EXERCISE REQUIREMENTS
The listing must be reproduced in full, exactly as it stands.
═════ INFORMATION PROVIDED
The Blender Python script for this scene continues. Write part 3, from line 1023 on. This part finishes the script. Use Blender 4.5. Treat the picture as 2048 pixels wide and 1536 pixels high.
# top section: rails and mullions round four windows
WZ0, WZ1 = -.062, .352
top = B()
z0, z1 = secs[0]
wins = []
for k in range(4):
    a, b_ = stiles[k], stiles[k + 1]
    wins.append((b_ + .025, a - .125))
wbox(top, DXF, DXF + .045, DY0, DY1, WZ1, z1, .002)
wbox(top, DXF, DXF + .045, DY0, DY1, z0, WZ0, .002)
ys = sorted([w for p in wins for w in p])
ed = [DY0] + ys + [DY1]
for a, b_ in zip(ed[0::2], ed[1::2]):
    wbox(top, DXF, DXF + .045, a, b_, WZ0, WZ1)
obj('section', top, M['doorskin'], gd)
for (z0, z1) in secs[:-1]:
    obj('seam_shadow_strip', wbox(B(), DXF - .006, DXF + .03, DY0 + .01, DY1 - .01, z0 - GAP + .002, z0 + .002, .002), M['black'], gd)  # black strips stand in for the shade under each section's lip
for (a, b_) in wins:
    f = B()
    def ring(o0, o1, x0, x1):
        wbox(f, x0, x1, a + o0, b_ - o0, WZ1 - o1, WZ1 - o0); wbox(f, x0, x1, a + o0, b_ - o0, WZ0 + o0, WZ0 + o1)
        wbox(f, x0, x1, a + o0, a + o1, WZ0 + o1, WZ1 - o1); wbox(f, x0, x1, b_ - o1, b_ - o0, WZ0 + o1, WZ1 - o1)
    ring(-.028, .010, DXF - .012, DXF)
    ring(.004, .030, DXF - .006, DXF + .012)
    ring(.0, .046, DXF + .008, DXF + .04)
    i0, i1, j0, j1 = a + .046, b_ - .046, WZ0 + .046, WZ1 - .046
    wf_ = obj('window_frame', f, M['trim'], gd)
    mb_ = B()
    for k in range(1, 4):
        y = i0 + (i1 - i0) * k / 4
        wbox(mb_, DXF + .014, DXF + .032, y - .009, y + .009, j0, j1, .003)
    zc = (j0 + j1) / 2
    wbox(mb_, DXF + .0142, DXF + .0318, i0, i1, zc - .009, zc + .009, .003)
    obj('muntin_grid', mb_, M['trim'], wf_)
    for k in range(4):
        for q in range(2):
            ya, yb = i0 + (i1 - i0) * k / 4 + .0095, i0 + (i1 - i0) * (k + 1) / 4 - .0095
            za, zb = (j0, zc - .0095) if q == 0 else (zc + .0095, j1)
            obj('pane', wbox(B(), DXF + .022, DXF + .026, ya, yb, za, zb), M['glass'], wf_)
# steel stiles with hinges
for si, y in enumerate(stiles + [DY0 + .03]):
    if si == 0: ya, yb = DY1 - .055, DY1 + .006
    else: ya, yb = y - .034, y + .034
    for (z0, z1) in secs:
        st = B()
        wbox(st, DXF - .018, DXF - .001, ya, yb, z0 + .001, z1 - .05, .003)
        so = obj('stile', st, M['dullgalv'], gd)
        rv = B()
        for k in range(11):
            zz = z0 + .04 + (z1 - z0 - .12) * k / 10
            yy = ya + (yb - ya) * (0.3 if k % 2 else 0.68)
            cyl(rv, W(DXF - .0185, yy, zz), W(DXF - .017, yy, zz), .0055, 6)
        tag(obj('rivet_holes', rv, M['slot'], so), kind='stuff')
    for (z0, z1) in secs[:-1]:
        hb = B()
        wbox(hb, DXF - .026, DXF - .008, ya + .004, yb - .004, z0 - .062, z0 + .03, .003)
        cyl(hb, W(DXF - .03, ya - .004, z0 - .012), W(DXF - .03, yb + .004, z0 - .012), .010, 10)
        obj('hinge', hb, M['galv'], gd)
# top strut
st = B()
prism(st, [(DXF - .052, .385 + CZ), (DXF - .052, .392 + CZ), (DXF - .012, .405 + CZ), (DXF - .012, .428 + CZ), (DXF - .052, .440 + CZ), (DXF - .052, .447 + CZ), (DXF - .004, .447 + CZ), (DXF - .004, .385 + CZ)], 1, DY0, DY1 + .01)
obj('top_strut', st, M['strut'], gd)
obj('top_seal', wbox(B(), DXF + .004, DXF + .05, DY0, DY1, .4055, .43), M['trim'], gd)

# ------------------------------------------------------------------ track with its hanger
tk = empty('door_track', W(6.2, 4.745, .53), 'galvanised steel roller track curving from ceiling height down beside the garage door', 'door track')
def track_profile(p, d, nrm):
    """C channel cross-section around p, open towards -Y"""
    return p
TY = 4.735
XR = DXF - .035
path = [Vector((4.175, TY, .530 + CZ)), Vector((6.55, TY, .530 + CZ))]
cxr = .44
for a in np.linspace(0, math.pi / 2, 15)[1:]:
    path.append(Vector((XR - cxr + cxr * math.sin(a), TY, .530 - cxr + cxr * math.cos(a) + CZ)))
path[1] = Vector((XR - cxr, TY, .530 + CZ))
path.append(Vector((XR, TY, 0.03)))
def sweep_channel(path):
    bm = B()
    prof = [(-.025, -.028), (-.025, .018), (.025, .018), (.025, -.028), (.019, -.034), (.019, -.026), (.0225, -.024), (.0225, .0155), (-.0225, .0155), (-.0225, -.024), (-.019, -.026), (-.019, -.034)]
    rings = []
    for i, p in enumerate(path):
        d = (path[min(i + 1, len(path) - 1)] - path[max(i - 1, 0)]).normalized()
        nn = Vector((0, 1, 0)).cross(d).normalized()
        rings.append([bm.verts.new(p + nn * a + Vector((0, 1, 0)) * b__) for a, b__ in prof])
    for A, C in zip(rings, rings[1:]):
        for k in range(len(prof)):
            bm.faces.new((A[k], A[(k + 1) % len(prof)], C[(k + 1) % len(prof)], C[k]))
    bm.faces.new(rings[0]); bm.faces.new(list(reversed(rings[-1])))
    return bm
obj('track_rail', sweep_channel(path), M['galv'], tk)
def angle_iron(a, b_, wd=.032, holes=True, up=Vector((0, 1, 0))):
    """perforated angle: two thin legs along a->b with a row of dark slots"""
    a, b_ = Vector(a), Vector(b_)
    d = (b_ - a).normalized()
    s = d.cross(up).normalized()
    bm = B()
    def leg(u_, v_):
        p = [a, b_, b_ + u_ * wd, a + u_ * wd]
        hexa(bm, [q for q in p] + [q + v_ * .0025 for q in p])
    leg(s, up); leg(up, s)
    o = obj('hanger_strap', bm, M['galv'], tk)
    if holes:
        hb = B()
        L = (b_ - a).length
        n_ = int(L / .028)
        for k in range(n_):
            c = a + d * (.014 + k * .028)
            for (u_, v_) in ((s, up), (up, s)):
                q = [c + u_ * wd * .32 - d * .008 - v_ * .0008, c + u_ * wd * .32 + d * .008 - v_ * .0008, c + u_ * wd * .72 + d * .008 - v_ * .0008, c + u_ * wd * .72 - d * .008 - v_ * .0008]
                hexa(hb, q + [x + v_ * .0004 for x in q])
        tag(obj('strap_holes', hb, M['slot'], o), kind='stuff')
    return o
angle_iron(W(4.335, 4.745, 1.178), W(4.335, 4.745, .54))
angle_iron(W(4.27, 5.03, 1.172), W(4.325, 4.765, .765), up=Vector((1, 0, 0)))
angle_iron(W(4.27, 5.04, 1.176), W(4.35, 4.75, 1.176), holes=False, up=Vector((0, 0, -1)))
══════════
EXERCISE SOLUTION
The Blender Python script for this scene continues. Write part 3, from line 1023 on. This part finishes the script. Use Blender 4.5. Treat the picture as 2048 pixels wide and 1536 pixels high.
# top section: rails and mullions round four windows
WZ0, WZ1 = -.062, .352
top = B()
z0, z1 = secs[0]
wins = []
for k in range(4):
    a, b_ = stiles[k], stiles[k + 1]
    wins.append((b_ + .025, a - .125))
wbox(top, DXF, DXF + .045, DY0, DY1, WZ1, z1, .002)
wbox(top, DXF, DXF + .045, DY0, DY1, z0, WZ0, .002)
ys = sorted([w for p in wins for w in p])
ed = [DY0] + ys + [DY1]
for a, b_ in zip(ed[0::2], ed[1::2]):
    wbox(top, DXF, DXF + .045, a, b_, WZ0, WZ1)
obj('section', top, M['doorskin'], gd)
for (z0, z1) in secs[:-1]:
    obj('seam_shadow_strip', wbox(B(), DXF - .006, DXF + .03, DY0 + .01, DY1 - .01, z0 - GAP + .002, z0 + .002, .002), M['black'], gd)  # black strips stand in for the shade under each section's lip
for (a, b_) in wins:
    f = B()
    def ring(o0, o1, x0, x1):
        wbox(f, x0, x1, a + o0, b_ - o0, WZ1 - o1, WZ1 - o0); wbox(f, x0, x1, a + o0, b_ - o0, WZ0 + o0, WZ0 + o1)
        wbox(f, x0, x1, a + o0, a + o1, WZ0 + o1, WZ1 - o1); wbox(f, x0, x1, b_ - o1, b_ - o0, WZ0 + o1, WZ1 - o1)
    ring(-.028, .010, DXF - .012, DXF)
    ring(.004, .030, DXF - .006, DXF + .012)
    ring(.0, .046, DXF + .008, DXF + .04)
    i0, i1, j0, j1 = a + .046, b_ - .046, WZ0 + .046, WZ1 - .046
    wf_ = obj('window_frame', f, M['trim'], gd)
    mb_ = B()
    for k in range(1, 4):
        y = i0 + (i1 - i0) * k / 4
        wbox(mb_, DXF + .014, DXF + .032, y - .009, y + .009, j0, j1, .003)
    zc = (j0 + j1) / 2
    wbox(mb_, DXF + .0142, DXF + .0318, i0, i1, zc - .009, zc + .009, .003)
    obj('muntin_grid', mb_, M['trim'], wf_)
    for k in range(4):
        for q in range(2):
            ya, yb = i0 + (i1 - i0) * k / 4 + .0095, i0 + (i1 - i0) * (k + 1) / 4 - .0095
            za, zb = (j0, zc - .0095) if q == 0 else (zc + .0095, j1)
            obj('pane', wbox(B(), DXF + .022, DXF + .026, ya, yb, za, zb), M['glass'], wf_)
# steel stiles with hinges
for si, y in enumerate(stiles + [DY0 + .03]):
    if si == 0: ya, yb = DY1 - .055, DY1 + .006
    else: ya, yb = y - .034, y + .034
    for (z0, z1) in secs:
        st = B()
        wbox(st, DXF - .018, DXF - .001, ya, yb, z0 + .001, z1 - .05, .003)
        so = obj('stile', st, M['dullgalv'], gd)
        rv = B()
        for k in range(11):
            zz = z0 + .04 + (z1 - z0 - .12) * k / 10
            yy = ya + (yb - ya) * (0.3 if k % 2 else 0.68)
            cyl(rv, W(DXF - .0185, yy, zz), W(DXF - .017, yy, zz), .0055, 6)
        tag(obj('rivet_holes', rv, M['slot'], so), kind='stuff')
    for (z0, z1) in secs[:-1]:
        hb = B()
        wbox(hb, DXF - .026, DXF - .008, ya + .004, yb - .004, z0 - .062, z0 + .03, .003)
        cyl(hb, W(DXF - .03, ya - .004, z0 - .012), W(DXF - .03, yb + .004, z0 - .012), .010, 10)
        obj('hinge', hb, M['galv'], gd)
# top strut
st = B()
prism(st, [(DXF - .052, .385 + CZ), (DXF - .052, .392 + CZ), (DXF - .012, .405 + CZ), (DXF - .012, .428 + CZ), (DXF - .052, .440 + CZ), (DXF - .052, .447 + CZ), (DXF - .004, .447 + CZ), (DXF - .004, .385 + CZ)], 1, DY0, DY1 + .01)
obj('top_strut', st, M['strut'], gd)
obj('top_seal', wbox(B(), DXF + .004, DXF + .05, DY0, DY1, .4055, .43), M['trim'], gd)

# ------------------------------------------------------------------ track with its hanger
tk = empty('door_track', W(6.2, 4.745, .53), 'galvanised steel roller track curving from ceiling height down beside the garage door', 'door track')
def track_profile(p, d, nrm):
    """C channel cross-section around p, open towards -Y"""
    return p
TY = 4.735
XR = DXF - .035
path = [Vector((4.175, TY, .530 + CZ)), Vector((6.55, TY, .530 + CZ))]
cxr = .44
for a in np.linspace(0, math.pi / 2, 15)[1:]:
    path.append(Vector((XR - cxr + cxr * math.sin(a), TY, .530 - cxr + cxr * math.cos(a) + CZ)))
path[1] = Vector((XR - cxr, TY, .530 + CZ))
path.append(Vector((XR, TY, 0.03)))
def sweep_channel(path):
    bm = B()
    prof = [(-.025, -.028), (-.025, .018), (.025, .018), (.025, -.028), (.019, -.034), (.019, -.026), (.0225, -.024), (.0225, .0155), (-.0225, .0155), (-.0225, -.024), (-.019, -.026), (-.019, -.034)]
    rings = []
    for i, p in enumerate(path):
        d = (path[min(i + 1, len(path) - 1)] - path[max(i - 1, 0)]).normalized()
        nn = Vector((0, 1, 0)).cross(d).normalized()
        rings.append([bm.verts.new(p + nn * a + Vector((0, 1, 0)) * b__) for a, b__ in prof])
    for A, C in zip(rings, rings[1:]):
        for k in range(len(prof)):
            bm.faces.new((A[k], A[(k + 1) % len(prof)], C[(k + 1) % len(prof)], C[k]))
    bm.faces.new(rings[0]); bm.faces.new(list(reversed(rings[-1])))
    return bm
obj('track_rail', sweep_channel(path), M['galv'], tk)
def angle_iron(a, b_, wd=.032, holes=True, up=Vector((0, 1, 0))):
    """perforated angle: two thin legs along a->b with a row of dark slots"""
    a, b_ = Vector(a), Vector(b_)
    d = (b_ - a).normalized()
    s = d.cross(up).normalized()
    bm = B()
    def leg(u_, v_):
        p = [a, b_, b_ + u_ * wd, a + u_ * wd]
        hexa(bm, [q for q in p] + [q + v_ * .0025 for q in p])
    leg(s, up); leg(up, s)
    o = obj('hanger_strap', bm, M['galv'], tk)
    if holes:
        hb = B()
        L = (b_ - a).length
        n_ = int(L / .028)
        for k in range(n_):
            c = a + d * (.014 + k * .028)
            for (u_, v_) in ((s, up), (up, s)):
                q = [c + u_ * wd * .32 - d * .008 - v_ * .0008, c + u_ * wd * .32 + d * .008 - v_ * .0008, c + u_ * wd * .72 + d * .008 - v_ * .0008, c + u_ * wd * .72 - d * .008 - v_ * .0008]
                hexa(hb, q + [x + v_ * .0004 for x in q])
        tag(obj('strap_holes', hb, M['slot'], o), kind='stuff')
    return o
angle_iron(W(4.335, 4.745, 1.178), W(4.335, 4.745, .54))
angle_iron(W(4.27, 5.03, 1.172), W(4.325, 4.765, .765), up=Vector((1, 0, 0)))
angle_iron(W(4.27, 5.04, 1.176), W(4.35, 4.75, 1.176), holes=False, up=Vector((0, 0, -1)))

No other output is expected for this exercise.